Smith and his offensive coordinator, Mike Mularkey, have taken full advantage of Ryan's exceptional poise in the pocket to allow the Falcons to soar from 23rd to fifth in total offense since the end of last season.

"The thing that I always tried to do was to surround myself with the best people," said Shula, the NFL's winningest coach who built a Hall-of-Fame career at the helm of the Dolphins and Colts. "I'd hire the best assistant coaches that I could hire. And I'd give them the opportunity to coach and to speak up, knowing that ultimately the final decision is yours, but why have coaches if you don't give them the opportunity to coach and to speak up?"

Harbaugh, Smith, and Sparano are in the most challenging phase of the season as they look to lead their teams into the playoffs.

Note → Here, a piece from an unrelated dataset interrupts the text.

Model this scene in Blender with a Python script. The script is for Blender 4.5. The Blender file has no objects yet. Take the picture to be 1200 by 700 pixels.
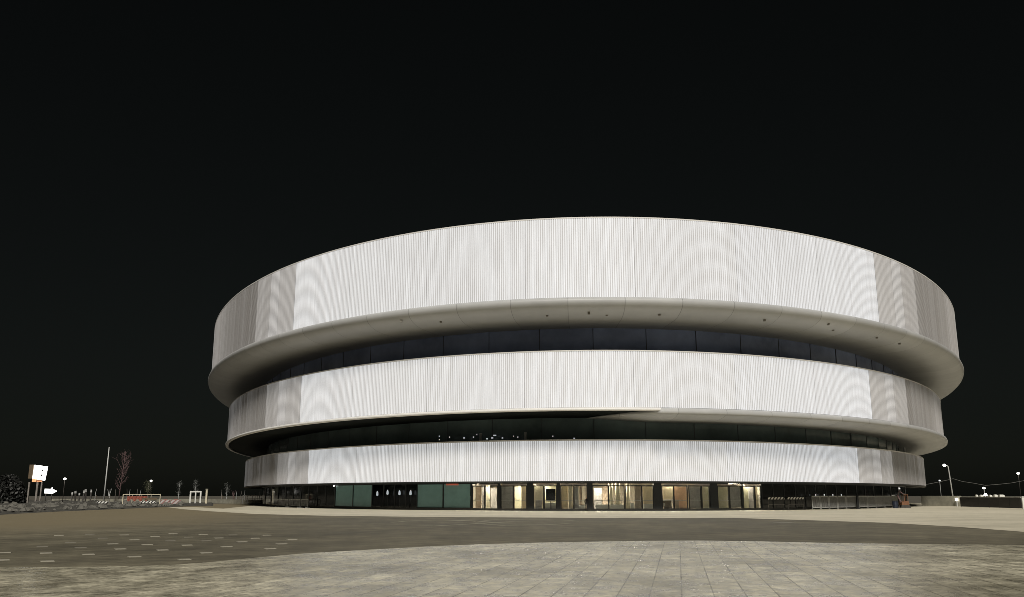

What can these rookie coaches do to handle the increased pressure of December football? Nothing they didn't do in September.

"You draw on your experiences," Reeves said. "I came from Dallas. I had been in playoffs for 16 years (as a player and coach), and I knew that we approached them the same as you do a regular-season game. If you do that, you've got a chance to go out and execute the same way that got you into the playoffs in the first place."

Said Levy: "They can't be blown away by the magnitude of the situation. They've just got to be focused on the opponent."

Sounds a lot like the essence of what Harbaugh stresses to his team every day: "W.I.N."